The Birth of Jeung San Do: The True Eastern Learning
The heavenly mandate proclaimed through Donghak pointed toward a fulfillment yet to come. That fulfillment arrived in 1871, when Jeung-san Sangjenim—the Ruling God of Heaven and Earth—incarnated as a human being in the Eastern land of Korea. With His advent, the True Eastern Learning, Jeung San Do, came into being.
Sangjenim carried out an unparalleled work of cosmic renewal: rectifying the disordered principles of Heaven and Earth, reforming both the human world and the spirit realm, and transforming the prevailing order of mutual conflict and domination into one of Sangsaeng (相生)—mutual life-giving and cooperation. This was not the work of a sage or reformer, but of the Ruler of Heaven and Earth acting directly within human history.
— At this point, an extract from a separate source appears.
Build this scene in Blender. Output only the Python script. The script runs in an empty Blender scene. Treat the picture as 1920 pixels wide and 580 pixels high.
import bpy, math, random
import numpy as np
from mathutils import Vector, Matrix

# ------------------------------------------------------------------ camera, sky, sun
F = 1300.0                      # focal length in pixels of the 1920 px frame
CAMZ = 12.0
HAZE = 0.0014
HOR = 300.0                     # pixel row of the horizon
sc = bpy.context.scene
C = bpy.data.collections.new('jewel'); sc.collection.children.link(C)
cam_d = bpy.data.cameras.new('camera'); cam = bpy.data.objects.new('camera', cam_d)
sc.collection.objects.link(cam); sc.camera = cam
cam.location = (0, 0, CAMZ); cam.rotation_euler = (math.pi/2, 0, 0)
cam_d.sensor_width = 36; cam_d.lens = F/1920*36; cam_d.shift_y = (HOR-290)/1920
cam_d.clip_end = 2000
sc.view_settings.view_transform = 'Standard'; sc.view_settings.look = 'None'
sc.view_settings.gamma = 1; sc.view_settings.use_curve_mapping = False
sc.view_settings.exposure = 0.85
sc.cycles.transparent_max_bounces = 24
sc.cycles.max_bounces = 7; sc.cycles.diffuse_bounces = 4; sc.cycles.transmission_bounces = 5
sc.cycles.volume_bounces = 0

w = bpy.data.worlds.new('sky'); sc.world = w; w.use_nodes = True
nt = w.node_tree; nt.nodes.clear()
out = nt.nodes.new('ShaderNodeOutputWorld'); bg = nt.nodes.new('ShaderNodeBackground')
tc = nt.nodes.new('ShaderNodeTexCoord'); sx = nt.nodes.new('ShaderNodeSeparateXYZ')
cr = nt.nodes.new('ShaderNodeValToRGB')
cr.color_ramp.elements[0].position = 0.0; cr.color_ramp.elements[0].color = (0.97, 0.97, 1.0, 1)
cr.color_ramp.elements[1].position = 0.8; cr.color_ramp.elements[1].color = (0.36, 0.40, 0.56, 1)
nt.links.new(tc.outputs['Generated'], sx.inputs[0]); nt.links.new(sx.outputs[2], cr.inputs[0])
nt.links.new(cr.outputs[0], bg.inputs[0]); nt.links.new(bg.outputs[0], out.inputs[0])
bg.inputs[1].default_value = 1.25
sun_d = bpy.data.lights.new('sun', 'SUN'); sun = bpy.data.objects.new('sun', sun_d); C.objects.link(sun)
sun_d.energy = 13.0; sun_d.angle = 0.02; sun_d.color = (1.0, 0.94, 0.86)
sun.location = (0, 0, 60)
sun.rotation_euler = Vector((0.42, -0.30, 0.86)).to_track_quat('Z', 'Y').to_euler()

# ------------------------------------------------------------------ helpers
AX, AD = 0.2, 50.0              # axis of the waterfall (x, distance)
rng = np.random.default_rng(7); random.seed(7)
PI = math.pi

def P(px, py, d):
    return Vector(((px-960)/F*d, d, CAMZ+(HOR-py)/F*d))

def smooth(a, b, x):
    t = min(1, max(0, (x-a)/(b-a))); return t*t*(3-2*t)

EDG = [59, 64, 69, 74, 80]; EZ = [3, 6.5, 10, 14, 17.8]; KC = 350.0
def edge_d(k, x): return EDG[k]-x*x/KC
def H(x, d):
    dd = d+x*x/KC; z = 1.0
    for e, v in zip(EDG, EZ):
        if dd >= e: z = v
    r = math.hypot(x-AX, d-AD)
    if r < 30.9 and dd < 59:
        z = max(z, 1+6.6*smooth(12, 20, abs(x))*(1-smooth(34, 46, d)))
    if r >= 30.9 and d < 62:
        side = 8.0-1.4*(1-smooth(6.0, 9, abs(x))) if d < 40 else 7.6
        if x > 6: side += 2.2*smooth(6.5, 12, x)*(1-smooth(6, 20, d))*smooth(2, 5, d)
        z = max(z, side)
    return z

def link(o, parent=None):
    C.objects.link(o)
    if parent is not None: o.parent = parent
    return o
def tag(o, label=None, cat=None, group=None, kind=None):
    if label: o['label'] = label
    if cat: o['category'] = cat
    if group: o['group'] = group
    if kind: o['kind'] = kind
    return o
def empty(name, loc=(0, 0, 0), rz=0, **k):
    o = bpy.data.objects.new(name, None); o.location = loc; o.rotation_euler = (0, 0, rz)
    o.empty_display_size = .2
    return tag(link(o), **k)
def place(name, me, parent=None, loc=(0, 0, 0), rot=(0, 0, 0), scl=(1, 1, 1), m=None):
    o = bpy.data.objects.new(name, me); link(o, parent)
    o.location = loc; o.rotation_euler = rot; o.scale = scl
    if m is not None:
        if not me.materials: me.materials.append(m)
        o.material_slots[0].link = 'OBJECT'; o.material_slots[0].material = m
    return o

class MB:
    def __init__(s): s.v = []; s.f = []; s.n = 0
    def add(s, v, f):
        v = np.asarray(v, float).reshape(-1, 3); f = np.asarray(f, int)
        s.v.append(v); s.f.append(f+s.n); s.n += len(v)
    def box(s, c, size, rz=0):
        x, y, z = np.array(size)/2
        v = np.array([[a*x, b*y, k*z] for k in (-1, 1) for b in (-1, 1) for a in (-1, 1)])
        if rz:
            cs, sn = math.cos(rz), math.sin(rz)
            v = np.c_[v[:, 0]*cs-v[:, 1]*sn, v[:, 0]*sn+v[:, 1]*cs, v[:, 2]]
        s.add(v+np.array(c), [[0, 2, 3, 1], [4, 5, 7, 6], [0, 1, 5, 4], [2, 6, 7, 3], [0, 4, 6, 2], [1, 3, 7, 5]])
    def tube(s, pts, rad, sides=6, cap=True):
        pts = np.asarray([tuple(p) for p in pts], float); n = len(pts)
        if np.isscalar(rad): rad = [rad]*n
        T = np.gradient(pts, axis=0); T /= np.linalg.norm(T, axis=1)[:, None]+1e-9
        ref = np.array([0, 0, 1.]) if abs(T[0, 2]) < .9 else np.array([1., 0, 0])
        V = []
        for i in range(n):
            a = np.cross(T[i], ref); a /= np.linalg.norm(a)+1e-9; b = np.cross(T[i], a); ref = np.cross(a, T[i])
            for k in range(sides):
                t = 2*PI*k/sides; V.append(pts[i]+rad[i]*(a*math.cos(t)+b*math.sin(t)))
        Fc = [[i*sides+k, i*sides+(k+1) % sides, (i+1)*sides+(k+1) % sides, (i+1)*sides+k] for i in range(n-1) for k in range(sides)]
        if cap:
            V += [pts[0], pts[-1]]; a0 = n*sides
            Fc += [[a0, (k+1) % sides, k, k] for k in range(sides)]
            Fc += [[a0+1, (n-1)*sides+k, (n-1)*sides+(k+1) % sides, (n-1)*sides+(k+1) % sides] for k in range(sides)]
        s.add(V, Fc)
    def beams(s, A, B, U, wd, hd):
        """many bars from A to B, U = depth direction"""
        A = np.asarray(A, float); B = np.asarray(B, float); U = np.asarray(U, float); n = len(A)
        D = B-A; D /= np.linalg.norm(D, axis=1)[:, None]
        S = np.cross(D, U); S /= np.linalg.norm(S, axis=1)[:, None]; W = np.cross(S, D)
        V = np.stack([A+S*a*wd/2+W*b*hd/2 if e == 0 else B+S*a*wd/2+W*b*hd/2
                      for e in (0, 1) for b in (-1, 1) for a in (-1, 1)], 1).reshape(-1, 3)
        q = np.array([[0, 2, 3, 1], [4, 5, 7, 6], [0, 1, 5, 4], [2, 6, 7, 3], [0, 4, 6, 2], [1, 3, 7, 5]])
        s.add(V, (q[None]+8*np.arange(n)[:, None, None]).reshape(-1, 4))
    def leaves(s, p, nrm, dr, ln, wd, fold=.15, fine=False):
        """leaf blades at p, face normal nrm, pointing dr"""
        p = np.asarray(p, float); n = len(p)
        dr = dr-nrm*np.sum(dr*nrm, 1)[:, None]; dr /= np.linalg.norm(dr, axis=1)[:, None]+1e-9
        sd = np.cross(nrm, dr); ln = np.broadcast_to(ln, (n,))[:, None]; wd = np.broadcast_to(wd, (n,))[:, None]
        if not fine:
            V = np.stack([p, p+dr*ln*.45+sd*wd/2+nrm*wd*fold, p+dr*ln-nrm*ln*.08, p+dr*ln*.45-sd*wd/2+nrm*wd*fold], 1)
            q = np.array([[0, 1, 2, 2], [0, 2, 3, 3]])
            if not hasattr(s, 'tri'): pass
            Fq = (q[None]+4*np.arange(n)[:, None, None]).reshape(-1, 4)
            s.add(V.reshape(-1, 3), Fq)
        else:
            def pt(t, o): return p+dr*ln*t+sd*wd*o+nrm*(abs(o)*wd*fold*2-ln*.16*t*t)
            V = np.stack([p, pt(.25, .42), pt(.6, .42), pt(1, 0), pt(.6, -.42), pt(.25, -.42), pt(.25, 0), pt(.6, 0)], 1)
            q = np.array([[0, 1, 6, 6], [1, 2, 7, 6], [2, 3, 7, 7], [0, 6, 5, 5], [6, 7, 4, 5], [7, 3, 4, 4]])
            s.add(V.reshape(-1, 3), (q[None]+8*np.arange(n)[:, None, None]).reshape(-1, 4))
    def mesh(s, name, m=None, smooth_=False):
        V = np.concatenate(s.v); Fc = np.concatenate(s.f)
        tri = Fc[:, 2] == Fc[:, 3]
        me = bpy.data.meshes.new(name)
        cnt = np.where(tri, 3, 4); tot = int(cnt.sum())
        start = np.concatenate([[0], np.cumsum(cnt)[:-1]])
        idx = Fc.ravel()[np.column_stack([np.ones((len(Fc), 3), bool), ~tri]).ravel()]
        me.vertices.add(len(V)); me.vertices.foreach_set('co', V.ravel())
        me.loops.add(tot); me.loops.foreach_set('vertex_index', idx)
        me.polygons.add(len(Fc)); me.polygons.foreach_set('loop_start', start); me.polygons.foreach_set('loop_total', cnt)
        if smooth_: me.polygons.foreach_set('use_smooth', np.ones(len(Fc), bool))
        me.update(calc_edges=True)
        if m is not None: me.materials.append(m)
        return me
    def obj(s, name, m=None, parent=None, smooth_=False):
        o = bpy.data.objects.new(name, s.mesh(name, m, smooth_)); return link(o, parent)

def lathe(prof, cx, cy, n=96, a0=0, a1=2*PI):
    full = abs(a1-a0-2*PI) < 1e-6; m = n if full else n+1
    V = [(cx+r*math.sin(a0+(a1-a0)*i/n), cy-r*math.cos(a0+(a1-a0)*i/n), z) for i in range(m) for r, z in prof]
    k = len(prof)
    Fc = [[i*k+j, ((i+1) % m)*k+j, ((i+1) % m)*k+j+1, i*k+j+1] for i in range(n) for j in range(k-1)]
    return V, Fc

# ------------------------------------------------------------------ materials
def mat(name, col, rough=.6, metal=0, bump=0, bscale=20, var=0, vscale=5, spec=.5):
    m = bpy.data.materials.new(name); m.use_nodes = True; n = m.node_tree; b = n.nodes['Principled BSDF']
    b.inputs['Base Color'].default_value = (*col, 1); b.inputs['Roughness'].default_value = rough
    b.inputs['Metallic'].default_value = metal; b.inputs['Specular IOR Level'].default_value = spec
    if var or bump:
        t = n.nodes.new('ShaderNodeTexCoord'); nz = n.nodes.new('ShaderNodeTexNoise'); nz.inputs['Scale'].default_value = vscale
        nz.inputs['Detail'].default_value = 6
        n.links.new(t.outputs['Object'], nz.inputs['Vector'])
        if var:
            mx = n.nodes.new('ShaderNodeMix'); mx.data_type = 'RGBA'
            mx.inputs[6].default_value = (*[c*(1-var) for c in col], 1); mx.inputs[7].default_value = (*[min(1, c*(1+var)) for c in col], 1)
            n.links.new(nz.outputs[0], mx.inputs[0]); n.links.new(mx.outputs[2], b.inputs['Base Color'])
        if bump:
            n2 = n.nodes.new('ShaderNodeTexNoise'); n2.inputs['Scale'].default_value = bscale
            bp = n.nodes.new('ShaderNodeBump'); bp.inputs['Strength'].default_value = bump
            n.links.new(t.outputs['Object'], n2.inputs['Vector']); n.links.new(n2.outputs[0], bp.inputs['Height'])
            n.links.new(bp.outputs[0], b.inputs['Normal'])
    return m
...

From 1901 to 1909, Sangjenim conducted the Cheonjigongsa—the Works of Renewing Heaven and Earth—laying the cosmic and historical foundations for the Later Heaven’s fifty-thousand-year civilization. In this new era, humanity will live as one family, united under the order of Sangsaeng, beyond the divisions of nation, race, and creed that defined the Early Heaven.
Central to this great work was the completion of the Taeeulju Mantra—the most sacred and essential practice for humanity to navigate the Gaebyeok of Cosmic Autumn and enter the new world. The Taeeulju was completed by Sangjenim Himself when He came to earth: a gift from the Father of Heaven to all of humanity at the turning point of civilization.
Before His ascension, Jeung-san Sangjenim conferred the Dao lineage and spiritual authority upon a woman, Goh Pan-rye, honored as Taemonim. This was an unprecedented event in the history of the Early Heaven, whose cultures had almost universally placed religious and spiritual authority in male hands. Sangjenim’s act was not merely a personal succession but a cosmic proclamation: that the vertical and hierarchical order of the Early Heaven—in which heaven governed earth, yang dominated yin—would give way in the Later Heaven to a relationship of parallel dignity and complementarity between yin and yang. The entrusting of the Dao lineage to Taemonim embodied this new order before it had yet fully arrived.
Following this transmission, Taemonim founded the first movement to spread and preserve Sangjenim’s teachings, ensuring their continuity across the great threshold of Gaebyeok and into the civilization of the Later Heaven.